Planets are now being detected that have the potential to be Earth-like and possibly habitable. “The combination of an Earth-like planet at the right distance around a star like our own sun is a great place to look,” Lyons said. The right distance that Lyons is speaking of would be in the habitable or “Goldilocks” zone, which is where our Earth resides. While liquid water is a possible indication of life, scientists are also searching for biosignatures that can further heighten that possibility. A biosignature is any detectable archive such as an element, isotope, molecule or fossil that could provide evidence of life. “As we explore exoplanets, what we’re really doing is trying to characterize their atmospheres, understand the composition of those atmospheres,” Lyons explained.

Lyons went on to discuss how exoplanets are discovered by NASA’s Kepler telescope, using a process in which the spacecraft watches for the dimming of starlight in order to account for the possibility of an exoplanet. However, the search for exoplanets may become a lot easier with a device called starshade that would provide direct imaging. “(It’s) the ability to look specifically at a planet and not have to filter out all of that energy coming from the star itself,” Lyons described.

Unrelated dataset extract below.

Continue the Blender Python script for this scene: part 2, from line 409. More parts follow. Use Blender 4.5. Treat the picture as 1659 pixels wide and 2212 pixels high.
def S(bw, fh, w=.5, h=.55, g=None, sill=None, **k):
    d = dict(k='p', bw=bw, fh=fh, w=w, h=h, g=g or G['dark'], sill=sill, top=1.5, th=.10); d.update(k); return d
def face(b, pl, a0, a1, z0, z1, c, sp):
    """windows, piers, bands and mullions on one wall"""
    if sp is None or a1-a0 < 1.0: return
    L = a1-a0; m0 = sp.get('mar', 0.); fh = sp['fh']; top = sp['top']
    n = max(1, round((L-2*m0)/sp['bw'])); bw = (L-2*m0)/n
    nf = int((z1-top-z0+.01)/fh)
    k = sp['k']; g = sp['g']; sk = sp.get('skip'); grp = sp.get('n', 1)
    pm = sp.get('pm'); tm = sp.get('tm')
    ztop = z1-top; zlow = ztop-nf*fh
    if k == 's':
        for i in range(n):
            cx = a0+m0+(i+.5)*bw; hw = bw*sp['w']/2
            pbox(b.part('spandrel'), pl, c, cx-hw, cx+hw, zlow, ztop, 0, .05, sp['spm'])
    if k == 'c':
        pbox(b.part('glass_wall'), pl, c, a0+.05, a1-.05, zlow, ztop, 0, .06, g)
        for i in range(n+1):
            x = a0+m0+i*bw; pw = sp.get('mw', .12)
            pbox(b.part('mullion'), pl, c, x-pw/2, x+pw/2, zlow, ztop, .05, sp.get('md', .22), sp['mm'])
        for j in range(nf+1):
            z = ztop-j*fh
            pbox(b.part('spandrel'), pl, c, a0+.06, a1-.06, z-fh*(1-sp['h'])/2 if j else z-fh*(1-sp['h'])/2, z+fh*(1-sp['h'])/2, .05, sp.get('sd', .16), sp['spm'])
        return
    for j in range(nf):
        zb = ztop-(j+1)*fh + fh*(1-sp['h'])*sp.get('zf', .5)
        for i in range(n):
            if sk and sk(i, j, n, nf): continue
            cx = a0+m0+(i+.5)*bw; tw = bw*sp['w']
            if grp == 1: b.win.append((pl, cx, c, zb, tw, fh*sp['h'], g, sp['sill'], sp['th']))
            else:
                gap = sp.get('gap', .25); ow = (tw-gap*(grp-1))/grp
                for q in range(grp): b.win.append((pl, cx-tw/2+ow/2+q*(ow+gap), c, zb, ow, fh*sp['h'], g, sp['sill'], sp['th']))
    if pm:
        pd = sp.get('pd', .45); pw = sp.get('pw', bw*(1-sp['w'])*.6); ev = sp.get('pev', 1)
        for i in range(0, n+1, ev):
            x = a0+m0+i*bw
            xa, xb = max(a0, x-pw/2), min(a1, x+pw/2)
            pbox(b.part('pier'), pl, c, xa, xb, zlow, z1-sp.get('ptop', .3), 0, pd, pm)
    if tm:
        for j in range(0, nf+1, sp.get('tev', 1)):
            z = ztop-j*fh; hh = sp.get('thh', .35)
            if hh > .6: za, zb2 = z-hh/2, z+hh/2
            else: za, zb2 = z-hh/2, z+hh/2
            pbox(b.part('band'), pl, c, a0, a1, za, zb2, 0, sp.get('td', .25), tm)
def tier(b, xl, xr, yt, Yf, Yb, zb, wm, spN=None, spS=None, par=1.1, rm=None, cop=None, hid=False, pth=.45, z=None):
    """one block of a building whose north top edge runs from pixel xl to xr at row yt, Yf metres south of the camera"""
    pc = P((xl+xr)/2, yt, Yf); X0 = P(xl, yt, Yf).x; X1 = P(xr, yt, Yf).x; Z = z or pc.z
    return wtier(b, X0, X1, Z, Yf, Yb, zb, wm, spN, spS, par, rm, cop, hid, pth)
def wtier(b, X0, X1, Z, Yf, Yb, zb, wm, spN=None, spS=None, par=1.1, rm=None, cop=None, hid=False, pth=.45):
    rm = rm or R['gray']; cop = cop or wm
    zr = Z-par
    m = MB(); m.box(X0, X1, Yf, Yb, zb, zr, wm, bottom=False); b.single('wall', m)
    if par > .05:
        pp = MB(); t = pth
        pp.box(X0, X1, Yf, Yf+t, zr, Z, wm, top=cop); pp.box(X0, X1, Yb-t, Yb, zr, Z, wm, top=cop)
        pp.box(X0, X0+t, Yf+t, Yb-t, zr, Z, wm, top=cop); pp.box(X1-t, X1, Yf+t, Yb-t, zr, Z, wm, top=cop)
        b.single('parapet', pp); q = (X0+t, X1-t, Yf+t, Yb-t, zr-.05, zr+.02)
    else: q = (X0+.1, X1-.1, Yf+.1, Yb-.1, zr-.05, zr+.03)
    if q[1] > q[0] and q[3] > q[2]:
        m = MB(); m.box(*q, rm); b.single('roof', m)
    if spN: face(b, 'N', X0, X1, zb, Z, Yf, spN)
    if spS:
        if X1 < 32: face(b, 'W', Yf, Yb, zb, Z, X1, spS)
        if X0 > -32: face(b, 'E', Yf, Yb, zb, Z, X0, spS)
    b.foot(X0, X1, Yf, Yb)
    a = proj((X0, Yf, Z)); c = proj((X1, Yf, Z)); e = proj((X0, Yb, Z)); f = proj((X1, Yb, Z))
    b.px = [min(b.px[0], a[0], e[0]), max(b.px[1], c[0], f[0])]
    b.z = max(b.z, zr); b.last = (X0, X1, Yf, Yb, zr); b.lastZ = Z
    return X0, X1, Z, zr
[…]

The lecture then transitioned into a discussion about the origins of Earth and the types of atmospheres that could sustain life. Zircons, zirconium silicate minerals, are useful in determining these atmospheres. “These zircons are incredibly resilient so they can form billions of years ago and capture a chemical environment at that time and be found billions of years later and yield message of what was going on all those years before,” Lyons said. Zircons suggest that Earth may have had a protective magnetic field, a characteristic that Mars may not have had and resulted in the depletion of it’s atmosphere, as well as loss of water.

Much of this information is important when searching for life on other planets. “Now we’re thinking like exoplanet scientists. We’re looking at these model atmospheres of Earth through this period of time that I’m talking about,” Lyons said. Lyons ended the talk by suggesting that telescopes should be constructed to monitor lower levels of gases like methane and oxygen. “It’s likely that the first headline you’re going to see is that scientists detect methane and oxygen on a distant exoplanet and after much discussion suggested could be life, and so, that’s the way it’s going to go. And our good, old, home the Earth is the template for much of our understanding,” Lyons explained.

The lecture ended with a Q-and-A session and raffle giveaway. The next talk in the series, “Ocean Worlds: Missions to Icy Moons and Dwarf Planets,” will be given by Deputy Project Scientist Kevin Hand. The lecture will be held at the University Theatre on Wednesday, Feb. 1 at 6 p.m.